By the end of the hour, you should be able to start your own worm bin, reduce your garbage bill, and be able to save money by reducing the need to purchase fertilizers to help your garden grow, bloom, and produce healthy organic groceries. A donation of $5-10 is suggested to help maintain and improve the Quimper Grange's community hall.

March 14th 7:30 Square Dance 
Caller Amy Carroll
On March 14th, Roscoe will be playing traditional Southern square dance tunes behind Seattle Caller Amy Carroll.  Roscoe features Dave Thielk on fiddle, Katya Kirsch on banjo, and ever-ready steady Chris Cooper on guitar.  Our square dance is family friendly and all dances taught.  Call Dave Thielk for more info.  360-301-6005.

Other Dances and Happenings... 

Many other regularly scheduled public events take place at Quimper Grange: Contra dances, Cajun/ Zydeco dances and dance classes as occassional special events. Check our calendar (at the top of the page) and click on the event for details.
Grange and Community Halls are Worthy of Preservation 
Holly Taylor proposes that Grange halls as well as small town and rural community halls should be evaluated as Traditional Cultural Properties, which are eligible for being listed in the National Register because of their association with the cultural practices of living communities; she sees a need to preserve community halls that are used by working class people and honor those who not only restore but those that maintain them. Holly spoke to an audience that included Granger's from from Sequim Prairie #1108 and Chimacum #681 for our February program as well as  members of the Jefferson County Historical Society. We thank JCHS for co-sponsoring this event.
People asked questions after Holly’s talk. “What happens if there aren’t enough members or required officers to continue as a Grange?” Answer: The Grange loses its charter and all assets are placed in a trust fund. If the Grange isn’t reorganized within seven years the building will be sold and the money from the sale will be added to the State Grange general fund. “Why are Granges struggling to attract members?” A past Jefferson county extension agent suggested that relevance is the issue and the fact that younger people are not joiners. Regarding attracting members Sequim Prairie Grange found that fund raising events for worthy organizations attract members. People see joining their Grange as a way to have a sense of purpose in their lives. 

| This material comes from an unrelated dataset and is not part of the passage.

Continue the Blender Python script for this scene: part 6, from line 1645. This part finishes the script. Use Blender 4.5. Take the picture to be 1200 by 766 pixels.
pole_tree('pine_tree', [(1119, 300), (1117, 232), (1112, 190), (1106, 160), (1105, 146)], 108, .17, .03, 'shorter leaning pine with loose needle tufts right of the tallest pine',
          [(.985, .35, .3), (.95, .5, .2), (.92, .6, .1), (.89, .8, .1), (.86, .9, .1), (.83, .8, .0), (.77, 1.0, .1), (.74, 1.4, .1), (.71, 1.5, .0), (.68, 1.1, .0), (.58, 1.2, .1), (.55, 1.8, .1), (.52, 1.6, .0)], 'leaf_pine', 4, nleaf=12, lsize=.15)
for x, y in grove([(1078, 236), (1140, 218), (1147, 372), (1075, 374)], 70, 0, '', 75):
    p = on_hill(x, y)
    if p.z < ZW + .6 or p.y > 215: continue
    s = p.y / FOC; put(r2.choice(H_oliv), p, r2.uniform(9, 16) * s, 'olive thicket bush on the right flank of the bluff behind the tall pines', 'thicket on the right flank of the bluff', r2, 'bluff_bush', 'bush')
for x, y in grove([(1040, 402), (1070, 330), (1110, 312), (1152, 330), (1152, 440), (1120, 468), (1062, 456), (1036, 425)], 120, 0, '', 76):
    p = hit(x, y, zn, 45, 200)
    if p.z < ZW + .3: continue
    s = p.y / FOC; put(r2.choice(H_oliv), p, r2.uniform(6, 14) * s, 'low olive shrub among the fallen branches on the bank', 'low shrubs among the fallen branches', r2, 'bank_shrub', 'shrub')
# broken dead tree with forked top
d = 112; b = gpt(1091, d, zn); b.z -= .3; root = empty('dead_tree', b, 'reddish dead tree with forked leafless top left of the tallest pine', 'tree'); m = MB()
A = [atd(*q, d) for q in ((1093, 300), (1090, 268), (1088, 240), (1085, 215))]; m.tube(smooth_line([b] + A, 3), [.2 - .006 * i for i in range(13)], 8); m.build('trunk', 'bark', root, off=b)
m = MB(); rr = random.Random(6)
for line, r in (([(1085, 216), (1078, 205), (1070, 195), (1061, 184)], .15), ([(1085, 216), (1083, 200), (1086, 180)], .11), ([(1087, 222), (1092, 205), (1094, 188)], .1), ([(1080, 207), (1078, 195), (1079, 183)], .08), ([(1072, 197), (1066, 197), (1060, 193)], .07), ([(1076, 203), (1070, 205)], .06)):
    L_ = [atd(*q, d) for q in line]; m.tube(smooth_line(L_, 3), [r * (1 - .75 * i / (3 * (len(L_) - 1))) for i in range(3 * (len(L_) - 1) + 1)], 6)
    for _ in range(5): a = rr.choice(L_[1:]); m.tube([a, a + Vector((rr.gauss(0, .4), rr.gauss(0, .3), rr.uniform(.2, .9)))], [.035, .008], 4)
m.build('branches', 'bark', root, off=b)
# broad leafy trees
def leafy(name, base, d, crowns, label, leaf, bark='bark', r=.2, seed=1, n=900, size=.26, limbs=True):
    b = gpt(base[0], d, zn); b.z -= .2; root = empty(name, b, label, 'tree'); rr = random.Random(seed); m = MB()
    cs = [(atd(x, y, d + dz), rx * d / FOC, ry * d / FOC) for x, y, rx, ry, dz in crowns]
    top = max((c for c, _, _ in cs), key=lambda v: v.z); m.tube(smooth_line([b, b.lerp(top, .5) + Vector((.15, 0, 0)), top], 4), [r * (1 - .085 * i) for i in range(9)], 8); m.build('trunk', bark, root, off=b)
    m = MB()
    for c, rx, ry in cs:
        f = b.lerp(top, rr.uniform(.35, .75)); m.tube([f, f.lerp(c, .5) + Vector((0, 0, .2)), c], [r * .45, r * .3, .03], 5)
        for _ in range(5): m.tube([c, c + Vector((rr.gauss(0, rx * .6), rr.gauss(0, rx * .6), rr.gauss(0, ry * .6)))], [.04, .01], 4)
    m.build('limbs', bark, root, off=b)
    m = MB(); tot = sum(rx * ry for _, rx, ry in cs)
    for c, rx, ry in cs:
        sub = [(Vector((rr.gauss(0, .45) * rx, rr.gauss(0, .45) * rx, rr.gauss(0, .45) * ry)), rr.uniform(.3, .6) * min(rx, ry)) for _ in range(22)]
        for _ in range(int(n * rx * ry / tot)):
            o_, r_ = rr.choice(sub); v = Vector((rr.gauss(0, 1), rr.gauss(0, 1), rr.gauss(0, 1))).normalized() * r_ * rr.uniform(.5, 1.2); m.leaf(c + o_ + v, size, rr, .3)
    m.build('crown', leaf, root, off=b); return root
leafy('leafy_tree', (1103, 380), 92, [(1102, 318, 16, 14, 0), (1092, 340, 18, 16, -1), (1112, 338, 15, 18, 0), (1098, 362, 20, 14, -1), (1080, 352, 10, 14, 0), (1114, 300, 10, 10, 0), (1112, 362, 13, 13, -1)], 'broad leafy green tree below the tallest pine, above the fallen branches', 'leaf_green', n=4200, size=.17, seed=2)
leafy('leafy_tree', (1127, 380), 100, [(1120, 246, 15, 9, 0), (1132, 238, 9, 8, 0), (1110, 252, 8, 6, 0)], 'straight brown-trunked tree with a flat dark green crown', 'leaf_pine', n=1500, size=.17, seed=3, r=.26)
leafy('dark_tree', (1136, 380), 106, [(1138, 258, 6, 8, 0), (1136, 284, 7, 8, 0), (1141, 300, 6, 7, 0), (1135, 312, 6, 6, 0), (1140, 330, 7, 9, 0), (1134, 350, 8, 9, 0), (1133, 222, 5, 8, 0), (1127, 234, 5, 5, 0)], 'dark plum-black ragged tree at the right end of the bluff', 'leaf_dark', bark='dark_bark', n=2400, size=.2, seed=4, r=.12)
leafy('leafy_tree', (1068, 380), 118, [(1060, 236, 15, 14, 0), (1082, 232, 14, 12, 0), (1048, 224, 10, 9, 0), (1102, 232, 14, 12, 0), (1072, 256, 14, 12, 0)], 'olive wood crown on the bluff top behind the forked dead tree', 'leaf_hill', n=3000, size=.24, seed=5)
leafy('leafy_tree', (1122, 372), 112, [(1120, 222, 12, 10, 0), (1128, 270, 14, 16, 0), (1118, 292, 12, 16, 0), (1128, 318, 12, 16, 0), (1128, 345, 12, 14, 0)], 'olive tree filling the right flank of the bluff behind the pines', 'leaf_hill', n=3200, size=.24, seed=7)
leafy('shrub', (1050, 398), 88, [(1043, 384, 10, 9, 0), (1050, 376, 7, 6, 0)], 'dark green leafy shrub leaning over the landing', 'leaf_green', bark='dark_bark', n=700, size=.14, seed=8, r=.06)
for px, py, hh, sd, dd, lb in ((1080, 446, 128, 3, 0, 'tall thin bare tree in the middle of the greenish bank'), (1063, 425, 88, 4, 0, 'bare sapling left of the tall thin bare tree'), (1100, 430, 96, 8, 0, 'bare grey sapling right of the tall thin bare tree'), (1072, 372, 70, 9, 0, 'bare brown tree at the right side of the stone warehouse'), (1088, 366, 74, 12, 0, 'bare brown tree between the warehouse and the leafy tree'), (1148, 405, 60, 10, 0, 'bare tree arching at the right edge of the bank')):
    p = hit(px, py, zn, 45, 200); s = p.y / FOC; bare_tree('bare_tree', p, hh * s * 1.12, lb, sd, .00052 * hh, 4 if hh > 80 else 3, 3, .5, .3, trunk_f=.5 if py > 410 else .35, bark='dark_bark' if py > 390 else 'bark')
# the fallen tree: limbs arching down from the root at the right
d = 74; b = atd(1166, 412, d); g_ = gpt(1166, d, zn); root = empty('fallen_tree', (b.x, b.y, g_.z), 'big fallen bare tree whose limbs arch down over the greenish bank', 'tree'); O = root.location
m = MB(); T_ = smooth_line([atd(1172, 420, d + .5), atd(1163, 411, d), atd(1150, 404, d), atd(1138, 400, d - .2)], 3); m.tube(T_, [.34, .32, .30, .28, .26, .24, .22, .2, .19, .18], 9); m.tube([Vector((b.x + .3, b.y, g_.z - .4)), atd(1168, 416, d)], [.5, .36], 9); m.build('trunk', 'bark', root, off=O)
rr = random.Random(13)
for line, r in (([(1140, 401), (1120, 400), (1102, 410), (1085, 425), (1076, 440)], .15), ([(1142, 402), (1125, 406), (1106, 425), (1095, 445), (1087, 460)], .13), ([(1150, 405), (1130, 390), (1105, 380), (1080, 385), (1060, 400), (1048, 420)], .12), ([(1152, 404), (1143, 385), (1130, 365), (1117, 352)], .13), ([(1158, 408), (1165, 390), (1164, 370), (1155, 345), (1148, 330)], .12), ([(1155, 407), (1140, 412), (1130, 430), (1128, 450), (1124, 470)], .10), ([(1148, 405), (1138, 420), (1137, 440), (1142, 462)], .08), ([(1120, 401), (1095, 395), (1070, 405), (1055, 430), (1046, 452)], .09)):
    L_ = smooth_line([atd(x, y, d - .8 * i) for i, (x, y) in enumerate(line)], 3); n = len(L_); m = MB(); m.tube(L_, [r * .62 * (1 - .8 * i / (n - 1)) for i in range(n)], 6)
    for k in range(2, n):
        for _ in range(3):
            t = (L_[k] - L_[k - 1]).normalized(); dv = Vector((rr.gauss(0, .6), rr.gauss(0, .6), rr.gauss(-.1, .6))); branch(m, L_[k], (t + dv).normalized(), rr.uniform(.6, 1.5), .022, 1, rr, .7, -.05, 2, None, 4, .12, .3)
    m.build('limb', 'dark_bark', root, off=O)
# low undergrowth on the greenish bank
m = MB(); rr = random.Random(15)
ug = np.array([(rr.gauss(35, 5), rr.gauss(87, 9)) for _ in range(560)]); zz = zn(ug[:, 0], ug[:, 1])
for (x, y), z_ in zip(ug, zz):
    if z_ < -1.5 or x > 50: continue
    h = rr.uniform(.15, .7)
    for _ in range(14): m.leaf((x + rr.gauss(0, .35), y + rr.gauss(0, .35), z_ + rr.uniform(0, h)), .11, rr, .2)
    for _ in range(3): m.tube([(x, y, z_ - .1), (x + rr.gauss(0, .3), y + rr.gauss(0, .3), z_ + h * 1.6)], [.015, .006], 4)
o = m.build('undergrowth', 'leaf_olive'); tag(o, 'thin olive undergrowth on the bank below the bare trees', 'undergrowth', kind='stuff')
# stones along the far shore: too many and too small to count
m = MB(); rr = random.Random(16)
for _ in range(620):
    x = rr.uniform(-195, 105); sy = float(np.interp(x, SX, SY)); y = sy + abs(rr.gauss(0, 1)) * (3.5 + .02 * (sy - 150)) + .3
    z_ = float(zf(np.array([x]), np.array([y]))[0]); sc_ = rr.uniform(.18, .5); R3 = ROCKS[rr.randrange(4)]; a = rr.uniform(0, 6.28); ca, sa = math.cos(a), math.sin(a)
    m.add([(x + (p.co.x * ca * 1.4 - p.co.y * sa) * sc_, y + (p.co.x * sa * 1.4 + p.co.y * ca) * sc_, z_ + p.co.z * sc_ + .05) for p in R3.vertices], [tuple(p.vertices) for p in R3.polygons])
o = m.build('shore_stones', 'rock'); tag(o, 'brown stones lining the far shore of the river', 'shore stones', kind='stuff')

Speaking of Preservation---Our Precious Dance Floor
Emergency Floor Refinishing January 28th

While mopping the floor after our New Year’s Eve Fund Raiser Dance yours truly noticed that our floor finish had worn through to bare wood and we, the guardians of the dance floor, would have to get a protective finish on it ASAP.  The volunteer crew included Jo Yount, Marla Streator, Joanne Pontrello, Chris Cooper, George Yount and John Drew who did a marathon prepping and finishing blitz starting at 12:30 in the afternoon and finishing at 11PM. With a full calendar of renters this was the one and only day possible to get the job done. But, as you can see it got done. Thanks crew!

And Quimper Grange would also like to thank Edensaw’s John Montgomery for answering a million questions and giving us a huge discount on floor finish and prepping supplies.